Análise do "Manifesto Antropófago", de Oswald de Andrade


             O Manifesto Antropófago (ou Manifesto Antropofágico) foi escrito por Oswald de Andrade e publicado na primeira edição da Revista de Antropofagia, lançada em 1928, constituindo o principal texto do movimento modernista brasileiro.

            Este manifesto tem como vertentes a recusa da importação literária e a ideia de uma poesia e literatura realmente brasileiras: “olhar com olhos livres” foi a ideia que ficou como grande marca, pois significa que não se deve seguir nenhuma escola, mas usar as coisas como elas são.
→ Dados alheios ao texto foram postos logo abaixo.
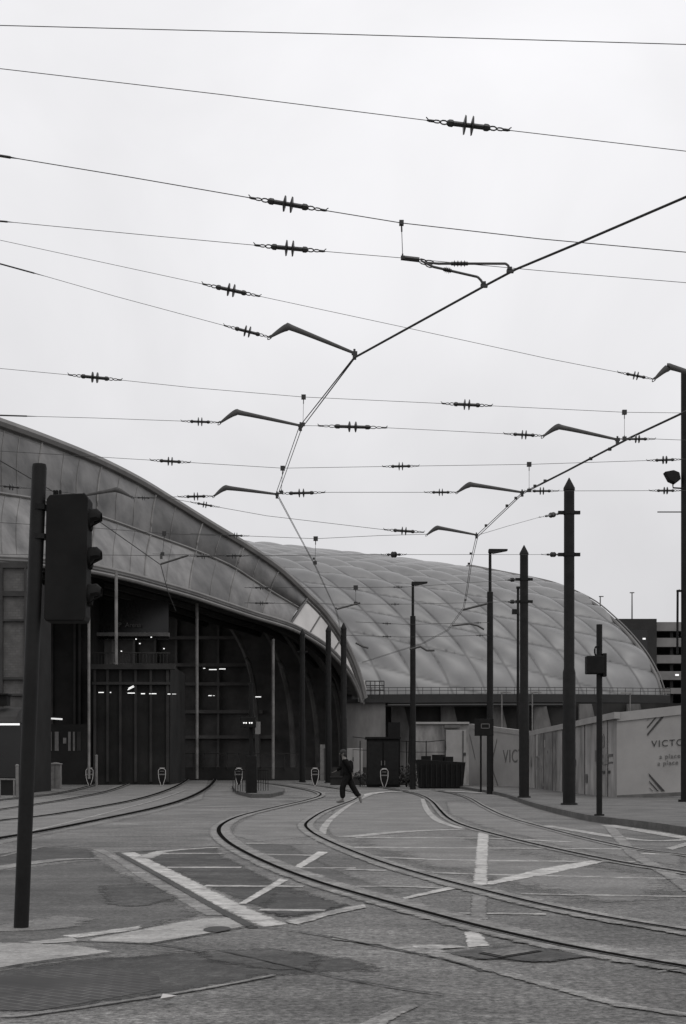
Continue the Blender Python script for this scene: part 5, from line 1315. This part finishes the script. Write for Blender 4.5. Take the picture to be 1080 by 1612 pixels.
def shoe(ank, toe, m):
    a = Vector(ank); t_ = Vector(toe); d = (t_-a).normalized()
    heel = a-d*.06
    return skin_obj('shoe', [heel, a.lerp(t_, .4), t_, t_+d*.05], [(0, 1), (1, 2), (2, 3)], [(.045, .05), (.045, .045), (.045, .034), (.03, .022)], m, per, 1, 2)
shoe((-.16, -.1, .065), (-.33, -.1, .045), 'shoe')
shoe((.425, .09, .16), (.45, .09, .035), 'shoe')
# bag strap / small bag on the back
mb = MB(); uv(mb, W((.1, -.02, 1.22)), .10, .15, .20, 14, 10); mb.build('backpack', 'cloth_dark', per, smooth=True)

# small debris
for x, y, lb in ((262, 1583, 'small white scrap on the dark stained ground'), (472, 1277, 'small pale litter between the rails')):
    p = G(x, y, .03); mb = MB(); mb.add([p+Vector((-.025, 0, 0)), p+Vector((.03, -.02, .012)), p+Vector((.04, .05, .004)), p+Vector((-.02, .04, .014)), p+Vector((.0, .01, -.012))], [(0, 1, 2, 3), (0, 1, 4), (1, 2, 4), (2, 3, 4), (3, 0, 4)])
    tag(mb.build('paper_scrap', 'white_plastic'), lb, 'litter')

# ---------------------------------------------------------------- sky, sun, camera
w = bpy.data.worlds.new('World'); sc.world = w; w.use_nodes = True
nt = w.node_tree; N = nt.nodes; L = nt.links; N.clear()
SUN_EL, SUN_AZ = R(58), R(150)
sky = N.new('ShaderNodeTexSky'); sky.sky_type = 'NISHITA'; sky.sun_disc = False; sky.sun_elevation = SUN_EL; sky.sun_rotation = SUN_AZ; sky.dust_density = 6; sky.air_density = 1.2; sky.altitude = 50
bw = N.new('ShaderNodeRGBToBW'); L.new(sky.outputs[0], bw.inputs[0])
tc = N.new('ShaderNodeTexCoord'); sep = N.new('ShaderNodeSeparateXYZ'); L.new(tc.outputs['Generated'], sep.inputs[0])
# overcast: even out the clear-sky gradient towards a cloud layer, brighter overhead
mr = N.new('ShaderNodeMapRange'); mr.inputs[1].default_value = 0.0; mr.inputs[2].default_value = 0.45; mr.inputs[3].default_value = 0.71; mr.inputs[4].default_value = 1.0; mr.interpolation_type = 'SMOOTHSTEP'; L.new(sep.outputs[2], mr.inputs[0])
ns = N.new('ShaderNodeTexNoise'); ns.inputs['Scale'].default_value = 4.5; ns.inputs['Detail'].default_value = 7; ns.inputs['Distortion'].default_value = .4; L.new(tc.outputs['Generated'], ns.inputs['Vector'])
mn = N.new('ShaderNodeMapRange'); mn.inputs[1].default_value = .3; mn.inputs[2].default_value = .7; mn.inputs[3].default_value = .90; mn.inputs[4].default_value = 1.07; L.new(ns.outputs['Fac'], mn.inputs[0])
m1 = N.new('ShaderNodeMath'); m1.operation = 'MULTIPLY'; L.new(mr.outputs[0], m1.inputs[0]); L.new(mn.outputs[0], m1.inputs[1])
K = N.new('ShaderNodeMath'); K.operation = 'MULTIPLY'; K.inputs[1].default_value = 9.8; L.new(m1.outputs[0], K.inputs[0])
mix = N.new('ShaderNodeMix'); mix.data_type = 'FLOAT'; mix.inputs[0].default_value = 0.93; L.new(bw.outputs[0], mix.inputs[2]); L.new(K.outputs[0], mix.inputs[3])
cc = N.new('ShaderNodeCombineColor')
for i, tq in enumerate((.985, .98, 1.005)):
    q = N.new('ShaderNodeMath'); q.operation = 'MULTIPLY'; q.inputs[1].default_value = tq; L.new(mix.outputs[0], q.inputs[0]); L.new(q.outputs[0], cc.inputs[i])
bg = N.new('ShaderNodeBackground'); bg.inputs['Strength'].default_value = 0.1; out = N.new('ShaderNodeOutputWorld')
L.new(cc.outputs[0], bg.inputs['Color']); L.new(bg.outputs[0], out.inputs['Surface'])
sl = bpy.data.lights.new('sun', 'SUN'); sl.energy = 0.6; sl.angle = R(25); sl.color = (1, .985, .96)
so = bpy.data.objects.new('sun', sl); COL.objects.link(so)
sd = Vector((math.sin(SUN_AZ)*math.cos(SUN_EL), math.cos(SUN_AZ)*math.cos(SUN_EL), math.sin(SUN_EL)))
so.rotation_euler = sd.to_track_quat('Z', 'Y').to_euler(); so.location = (0, 0, 60)

cam = bpy.data.cameras.new('camera'); co = bpy.data.objects.new('camera', cam); COL.objects.link(co); sc.camera = co
co.location = (0, 0, H); co.rotation_euler = (R(90), 0, 0)
cam.sensor_fit = 'VERTICAL'; cam.sensor_height = 36; cam.lens = 50; cam.shift_y = (HY-806)/1612; cam.clip_end = 3000; cam.clip_start = .05
sc.view_settings.view_transform = 'Standard'; sc.view_settings.look = 'None'; sc.view_settings.exposure = 0.0; sc.view_settings.gamma = 1.0
sc.render.resolution_x = 686; sc.render.resolution_y = 1024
De facto, antes a cultura brasileira em geral limitava-se a reproduzir o que era feito no estrangeiro; agora, este texto clama aos artistas brasileiros por originalidade e criatividade, pretendendo celebrar o multiculturalismo, a miscigenação.

            A intenção passava por não negar a cultura estrangeira, mas absorvê-la, processá-la e misturá-la com os elementos da cultura brasileira, visando a promoção de uma independência cultural, a partir da intertextualidade e do beber em diversas fontes.

            O manifesto foi buscar a designação ao grego «Anthropos» (antropo), termo que significava “homem” e que está na origem de múltiplas palavras da língua portuguesa (antropologia, antropólogo, etc.). Por seu turno, “fagia” (fago) advém do grego «phagein», que queria dizer “comer”. Assim sendo, “antropófago” remete para a ideia de canibalismo, que, no manifesto, ganha um sentido simbólico e metafórico. Logo no início, o autor afirma o seguinte: “Só a antropofagia nos une. Socialmente. Economicamente. Filosoficamente.” Ora, estas frases sintetizam a ideia central do documento. Já no título encontrávamos uma palavra que remetia para o mesmo campo semântico. Neste caso, a ideia é a de que a cultura brasileira deve «comer», «deglutir» a cultura do «outro» (estrangeira) e incorporá-la na brasileira, expandindo-se para outros setores: social, económico e filosófico. Por outro lado, estamos na presença de outro dado simbólico: o canibalismo do índio tinha como objetivo incorporar as características positivas da sua vítima.

            Em sentido semelhante vai a apropriação adulterada de um extrato de Hamlet, peça de Shakespeare (“To be or not to be”): «Tupi, or not tupi that is the question». Trata-se de intertextualidade, da apropriação da cultura de outro povo para a adaptar à realidade local. Por outro lado, estamos na presença de uma forma de homenagem ao autor britânico e um gesto de criatividade ao proceder-se à reinterpretação de uma frase clássica.

            Por outro lado, o termo «manifesto» remete para uma “declaração pública em que se expõem os motivos que levaram à prática de certos atos que interessam a uma comunidade” ou para um “texto programático de uma escola literária ou de um movimento literário” (in Infopédia). Assim sendo, a escrita de um manifesto possui um viés político e ideológico e visa a persuasão.

            A ideia do manifesto surgiu quando Tarsila do Amaral, casada com Oswald de Andrade, lhe deu como presente de aniversário o quadro “Abaporu” (aba = homem; poru = que come), pintado em 1928. Ao ver a pintura, o poeta Raul Bopp questionou Oswald: “Vamos fazer um movimento em torno desse quadro?”